Yep, that’s me! You may as well call me Señorita Homebody for how much I prefer to be inside, ESPECIALLY during the day time when the sun is shining and it’s hot outside. This has been a fact of my life for as long as I can remember, and it’s not a fact most people can relate to. (At least, I’ve yet to personally meet anyone who feels the same as I do about this whole stay-inside-during-the-summer-feeling. I’m certain there are other like-minded people out there and if you happen to be one of please let a girl know!) This, for me, is quite literally a summer problem because when the autumn and winter months roll around you can find me strolling along the sidewalks with a happy smile pasted to my face and my nose running because it always does that in the cold.

Anyway, staying inside all the time seems to be generally frowned upon by society and there is scientific evidence to show that going outside is good for our health. Google it if you must, this isn’t some scientific journal I’m writing here. Society can eat dust but science, I respect the science.

And so here we are: going on stupid little walks, for my stupid mental health.


I live within walking distance from this little patch of greenery in the middle of the big city and embarrassingly, this summer is the first time I’ve ever stepped foot inside it. Oh I’ve walked past it hundreds of times, sure, but never did I think to actually go inside. I’m not quite sure why to be honest. Maybe it has to do with the fact that I’m not an outdoorsy type person or maybe because if I’m going to just sit why not do it from the comfort of my couch? But the other day I decided to make the venture out to this little park and see what it was all about.

I got dressed. I grabbed my bag, my headphones, some water and out the door I went. It was a brisk walk to the park because I don’t harbour the ability to stroll (something I’m working on) and I got there in no time flat. I stepped inside, walked up the little path, looked around and though “Cool. I did it! Now what?”

The ‘now what’ is what strikes me the most because how far have we fallen that I actually went to a park and thought ‘Now What??” But it’s true. I just stood there for a minute and I didn’t know what to do with myself. And boy did I want to turn around and head home. But that felt silly. Who walks to a park and stands around for two minutes and then leaves? No no. At the fear of looking stupid in front of the ZERO people that were outside I turned and sat down on the bench. And again I thought, “Cool, now what?”

(This is slightly unrelated but did you know that there are people who review parks on google? This little park of mine has actual reviews and ratings! And someone truly had the audacity to rate it only three stars??)


So here we are, sitting on a bench and I’ve got Santa Fe Klan playing through my headphones and admittedly it’s a little aggressive for the for the space I’m currently in.
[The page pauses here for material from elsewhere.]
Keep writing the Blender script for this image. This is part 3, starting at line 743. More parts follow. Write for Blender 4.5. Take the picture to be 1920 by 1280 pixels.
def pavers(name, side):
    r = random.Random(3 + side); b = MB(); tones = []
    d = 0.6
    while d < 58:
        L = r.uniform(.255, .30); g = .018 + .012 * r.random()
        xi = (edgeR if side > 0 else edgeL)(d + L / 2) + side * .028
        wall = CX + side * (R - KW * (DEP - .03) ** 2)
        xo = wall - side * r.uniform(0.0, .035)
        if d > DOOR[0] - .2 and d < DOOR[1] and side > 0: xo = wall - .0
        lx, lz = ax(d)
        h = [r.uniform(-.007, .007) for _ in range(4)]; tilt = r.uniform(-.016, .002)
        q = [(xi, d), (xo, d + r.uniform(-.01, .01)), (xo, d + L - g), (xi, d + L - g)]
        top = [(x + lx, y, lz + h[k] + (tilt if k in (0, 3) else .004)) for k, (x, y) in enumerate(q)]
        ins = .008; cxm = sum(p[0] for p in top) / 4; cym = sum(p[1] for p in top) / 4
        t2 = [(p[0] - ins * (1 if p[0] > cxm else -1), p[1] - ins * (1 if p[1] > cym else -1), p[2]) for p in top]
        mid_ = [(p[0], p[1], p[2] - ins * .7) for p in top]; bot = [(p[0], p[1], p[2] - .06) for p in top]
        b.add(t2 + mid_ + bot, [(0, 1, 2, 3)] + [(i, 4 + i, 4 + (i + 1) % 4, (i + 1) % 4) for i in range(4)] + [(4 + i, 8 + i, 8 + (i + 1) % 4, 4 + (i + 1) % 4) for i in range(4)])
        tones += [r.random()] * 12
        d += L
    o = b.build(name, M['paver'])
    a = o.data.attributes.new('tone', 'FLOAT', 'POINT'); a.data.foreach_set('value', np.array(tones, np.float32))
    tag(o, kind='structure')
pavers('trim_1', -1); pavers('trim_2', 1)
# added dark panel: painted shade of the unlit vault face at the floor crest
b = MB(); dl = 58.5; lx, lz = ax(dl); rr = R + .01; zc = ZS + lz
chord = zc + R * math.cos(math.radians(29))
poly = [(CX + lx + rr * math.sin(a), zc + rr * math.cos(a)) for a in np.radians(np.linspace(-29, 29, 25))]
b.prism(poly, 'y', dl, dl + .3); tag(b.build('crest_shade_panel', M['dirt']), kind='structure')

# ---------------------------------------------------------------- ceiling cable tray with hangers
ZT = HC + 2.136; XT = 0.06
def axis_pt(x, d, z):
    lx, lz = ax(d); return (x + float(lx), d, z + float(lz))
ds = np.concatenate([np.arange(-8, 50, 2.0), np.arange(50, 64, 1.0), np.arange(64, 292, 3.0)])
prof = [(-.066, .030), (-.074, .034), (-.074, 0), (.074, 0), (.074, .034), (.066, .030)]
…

Not that I don’t absolutely LOVE Santa Fe Klan and listen to him at all hours of the day, because I do. But I had this urge to just turn off the music and sit.

And so I did.

The garden is well tended by someone. I’d like to know who and volunteer my services because the smell of fresh flowers was strong. The sounds of the city felt distant, far away. This little park, no bigger than half a block (and that’s being generous) suddenly felt like whole world onto its own. And I just sat there experiencing nature, by myself, and it was nice.
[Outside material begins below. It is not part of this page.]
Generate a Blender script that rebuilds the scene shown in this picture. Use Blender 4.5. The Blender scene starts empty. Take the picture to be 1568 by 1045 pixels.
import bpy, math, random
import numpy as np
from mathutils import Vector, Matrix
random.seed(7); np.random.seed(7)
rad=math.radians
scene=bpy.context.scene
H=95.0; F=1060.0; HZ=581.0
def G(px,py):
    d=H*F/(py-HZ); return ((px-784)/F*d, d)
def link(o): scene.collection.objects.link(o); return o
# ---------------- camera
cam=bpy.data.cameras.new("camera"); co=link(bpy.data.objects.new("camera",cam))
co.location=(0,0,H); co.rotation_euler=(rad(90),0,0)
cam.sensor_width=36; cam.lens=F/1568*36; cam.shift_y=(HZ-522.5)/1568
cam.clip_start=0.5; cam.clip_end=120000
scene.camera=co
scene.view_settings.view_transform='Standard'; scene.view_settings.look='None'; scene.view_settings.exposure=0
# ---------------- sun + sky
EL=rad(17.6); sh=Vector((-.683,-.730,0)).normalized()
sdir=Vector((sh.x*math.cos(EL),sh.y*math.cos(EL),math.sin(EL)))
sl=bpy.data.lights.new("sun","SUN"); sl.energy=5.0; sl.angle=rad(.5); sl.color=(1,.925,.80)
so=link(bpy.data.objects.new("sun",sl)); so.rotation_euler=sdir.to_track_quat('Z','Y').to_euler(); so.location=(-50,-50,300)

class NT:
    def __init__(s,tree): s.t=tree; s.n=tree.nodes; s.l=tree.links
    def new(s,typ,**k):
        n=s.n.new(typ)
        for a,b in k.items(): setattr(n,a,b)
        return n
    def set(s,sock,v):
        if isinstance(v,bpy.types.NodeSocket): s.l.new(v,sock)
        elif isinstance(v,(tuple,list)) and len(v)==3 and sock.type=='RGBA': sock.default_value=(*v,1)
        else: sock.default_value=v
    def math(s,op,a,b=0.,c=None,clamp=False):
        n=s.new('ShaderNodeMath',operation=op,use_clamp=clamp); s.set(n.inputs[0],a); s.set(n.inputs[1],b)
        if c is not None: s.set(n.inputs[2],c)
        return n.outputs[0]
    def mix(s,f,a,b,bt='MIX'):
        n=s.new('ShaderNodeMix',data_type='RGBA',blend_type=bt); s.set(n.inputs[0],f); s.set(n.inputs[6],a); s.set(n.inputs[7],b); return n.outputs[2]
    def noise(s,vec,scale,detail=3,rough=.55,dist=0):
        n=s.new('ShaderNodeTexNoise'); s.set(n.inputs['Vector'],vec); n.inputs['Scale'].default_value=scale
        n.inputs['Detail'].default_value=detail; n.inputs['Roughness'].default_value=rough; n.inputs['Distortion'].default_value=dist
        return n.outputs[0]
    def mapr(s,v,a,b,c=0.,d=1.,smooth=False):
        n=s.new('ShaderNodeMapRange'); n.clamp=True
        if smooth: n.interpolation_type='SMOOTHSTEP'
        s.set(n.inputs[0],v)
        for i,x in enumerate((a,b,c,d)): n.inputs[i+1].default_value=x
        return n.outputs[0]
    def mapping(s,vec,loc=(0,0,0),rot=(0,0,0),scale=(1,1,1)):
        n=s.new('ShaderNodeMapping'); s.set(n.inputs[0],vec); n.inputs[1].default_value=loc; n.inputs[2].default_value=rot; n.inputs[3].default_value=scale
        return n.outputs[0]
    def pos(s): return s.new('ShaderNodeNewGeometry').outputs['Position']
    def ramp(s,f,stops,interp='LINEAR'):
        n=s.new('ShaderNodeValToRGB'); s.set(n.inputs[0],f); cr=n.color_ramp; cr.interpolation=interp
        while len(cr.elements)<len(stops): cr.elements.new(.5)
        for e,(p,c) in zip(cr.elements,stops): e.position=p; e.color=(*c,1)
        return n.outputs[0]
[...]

Something I’ve been working on this summer is learning how to just sit in silence and experience life without additional distractions. Let me tell you, it’s not easy. As a highly-productive anxious person I find that I fill every single moment of every single day with something to do. Most people think I’m just a very efficient person but if you’re anything like me then you would know, it’s just a way to distract myself and hope that by staying constantly busy the random anxiety won’t creep in. This will require a whole different post for us to unpack it all but basically, I’ve found that sitting still in silence doesn’t come naturally to me and so I really tried when I sat down at this little park. I listened to the sounds around me; the rustling of the leaves, a person walking by. Admittedly, I did get a little uncomfortable but still I sat, and just experienced.

And it was nice.

Eventually though, it did start to get a little chilly. It was an unusually cold day that day and my fingers were getting icy so I packed myself up and took one more good look around this little, quite park and vowed to be back many times this summer. (And since then I’m happy to report that I have!)
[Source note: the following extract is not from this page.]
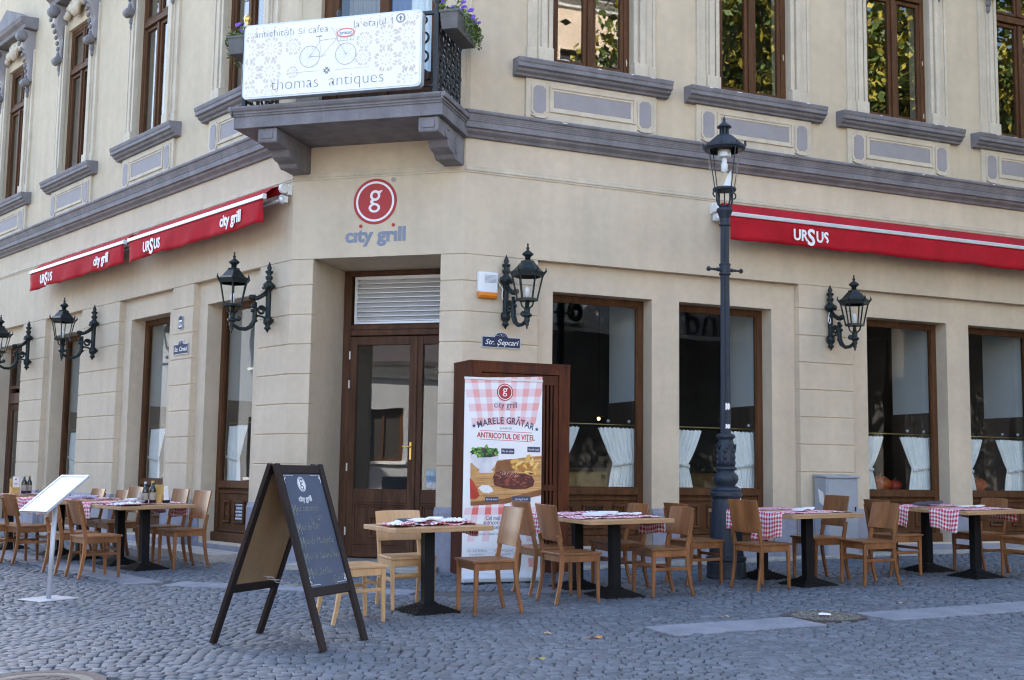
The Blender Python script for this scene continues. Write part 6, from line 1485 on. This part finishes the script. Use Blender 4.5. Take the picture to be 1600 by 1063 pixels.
# across the right hand street
HRM = FR @ T(0,-17,0) @ RZ(math.pi)
grey = house('cream_house', 'long cream house with a dark stone base across the right hand street', HRM, -46, -16.8, 8, 12, FACD, wins(-46,-16.8,3,1.2,[(7.6,9.8)]))  # upper storeys made tall and cream to bounce sun onto the right facade
rose = house('rose_house', 'taller rose coloured house across the right hand street near the camera', HRM, -16.6, -7.5, 8, 15, FACP, wins(-16.6,-7.5,2.6,1.1,[(8.0,10.0),(11.4,13.4)]))
obj('painted_shade_base', MB().box(-16.6,-7.5,-.06,.02,-.5,5.3), mat('shade_paint',(.085,.08,.078),.8,.3,2,.2,20), rose, HRM)  # dark colour stands in for shade on the lower wall
obj('sign_band', MB().box(-16.6,-7.5,-.05,.02,5.3,6.9), mat('grey_band',(.66,.66,.68),.8,.1,2), rose, HRM)
obj('painted_shade_base', MB().box(-46,-16.8,-.06,.02,-.5,6.2), bpy.data.materials['shade_paint'], grey, HRM)  # the same shade painted on the cream house
# before the corner door
dw = Vector((.615,.787)); HCM = Matrix(((dw.y*-1, -dw.x, 0, -11.6),(dw.x, -dw.y, 0, .9),(0,0,1,0),(0,0,0,1)))
house('white_house', 'white two storey house before the corner door', HCM, -7, 9, 9, 4.1, FACB, wins(-7,9,2.3,1.0,[(1.55,2.95)]))
house('unseen_grey_house', 'grey house on the far side of the square behind the viewer', T(0,-13,0) @ RZ(math.pi), -9, 8, 8, 9.5, mat('grey_stone',(.36,.34,.31),.85,.08,1.2), wins(-9,8,2.8,1.2,[(1.0,2.9),(4.6,6.6)]))  # added out of view to block low sky fill and bounce warm light
# across the left hand street
HLM = FL @ T(0,-12.5,0) @ RZ(math.pi)
house('pale_house', 'pale house across the left hand street', HLM, 4, 34, 9, 8.2, FACL, wins(4,34,3.2,1.3,[(1.0,3.1),(4.8,6.6)]), 1.0)
# air conditioner and letters on the grey house
acx = FR @ T(10.07,-16.93,5.5) @ RZ(math.pi); ac = thing('air_conditioner', 'air conditioner high on the rose coloured house wall', 'air conditioner', acx)
obj('housing', MB().box(-.42,.42,-.32,0,0,.62), WHITEP, ac, acx, bevel=.02); dd = MB(); disc(dd, .26, -.325, -.08, .31, 28); obj('fan_grille', dd, BLACKM, ac, acx); dd = MB(); disc(dd, .07, -.333, -.08, .31, 16); obj('hub', dd, WHITEP, ac, acx)
lb = thing('shop_lettering', 'large blue letters on the rose coloured house wall', 'lettering', FR @ T(14.8,-16.91,5.5) @ RZ(math.pi)); text('lettering', 'and', 1.15, FR @ T(14.8,-16.91,5.45) @ RZ(math.pi), SIGNBLUE, lb, ext=.02)
# trees
def tree(x, y, h, rc, label, seed, mats):
    g = gz(x, y); M = T(x, y, g); t = thing('leafy_tree', label, 'tree', M, 'trees across the right hand street'); r = random.Random(seed); rn = np.random.default_rng(seed)
    tr = MB(); tr.tube([(0,0,-.2),(.1,.05,h*.25),(.0,.2,h*.5),(.2,.1,h*.75)], [.32,.26,.2,.14], 9); tips = []
    for k in range(11):
        a = k*2.4; z0 = h*(.46+.025*k); L_ = rc*r.uniform(.6,1.0); p = Vector((0,.1,z0)); q = Vector((L_*math.cos(a), L_*math.sin(a), z0+h*r.uniform(.04,.24)))
        tr.tube([p, p.lerp(q,.5)+Vector((0,0,.25)), q], [.11,.07,.02], 6); tips += [p.lerp(q,.6), q, q+Vector((0,0,.8))]
    obj('trunk', tr, BARK, t, M, smooth=True)
    cl = [tp+Vector((r.gauss(0,.5),r.gauss(0,.5),r.gauss(0,.5))) for tp in tips for _ in range(3)]
    for mi_, m in enumerate(mats):
        n = 9000; cs = np.array([cl[i] for i in rn.integers(0,len(cl),n)])+rn.normal(0,.52,(n,3)); u = rn.normal(size=(n,3)); u /= np.linalg.norm(u,axis=1)[:,None]; v = np.cross(u, rn.normal(size=(n,3))); v /= np.linalg.norm(v,axis=1)[:,None]
        s = rn.uniform(.08,.17,n)[:,None]; V = np.stack([cs-u*s, cs+v*s*.6, cs+u*s, cs-v*s*.6], 1).reshape(-1,3)
        me = bpy.data.meshes.new('crown'); me.from_pydata(V.tolist(), [], [(4*i,4*i+1,4*i+2,4*i+3) for i in range(n)]); me.materials.append(m); obj('crown', me, None, t, M)
for i, (u, w_, h, rc) in enumerate(((12.8,11,14.5,3.9),(17.0,11.5,15,4.6),(21.5,11.5,15,4.6),(27,12,14.5,5))):
    p = FR @ Vector((u,-w_,0)); tree(p.x, p.y, h, rc, ['green and yellow tree nearest the corner','second yellow green tree from the corner','third yellow green tree from the corner','farthest yellow green tree'][i], 20+i, [LEAF, LEAFY])
# overhead cable at the upper left
obj('overhead_cable', MB().tube([FL @ Vector(q) for q in ((-10.9,-.31,9.62),(-9.6,-.9,9.62),(-7,-2.2,9.72),(-3,-4.2,10.1),(1,-6.4,10.8))], .011, 5), WIREM, None, I4, label='thin dark cable strung from the hood of the far left upper window', cat='cable')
Well, what a journey huh? My first post back in a long time and it was a long one. Ah well, such is the life of an over-writer. As I mentioned, I’m on summer break right now which means I have more time on my hands and quite a bit of stuff I want to write about from the past year so future posts will be a mix of traveling back in time through the past year as well as current snippets of my life. So we’ll see where the summer take us. In the mean time, go outside and touch some grass. It really does help.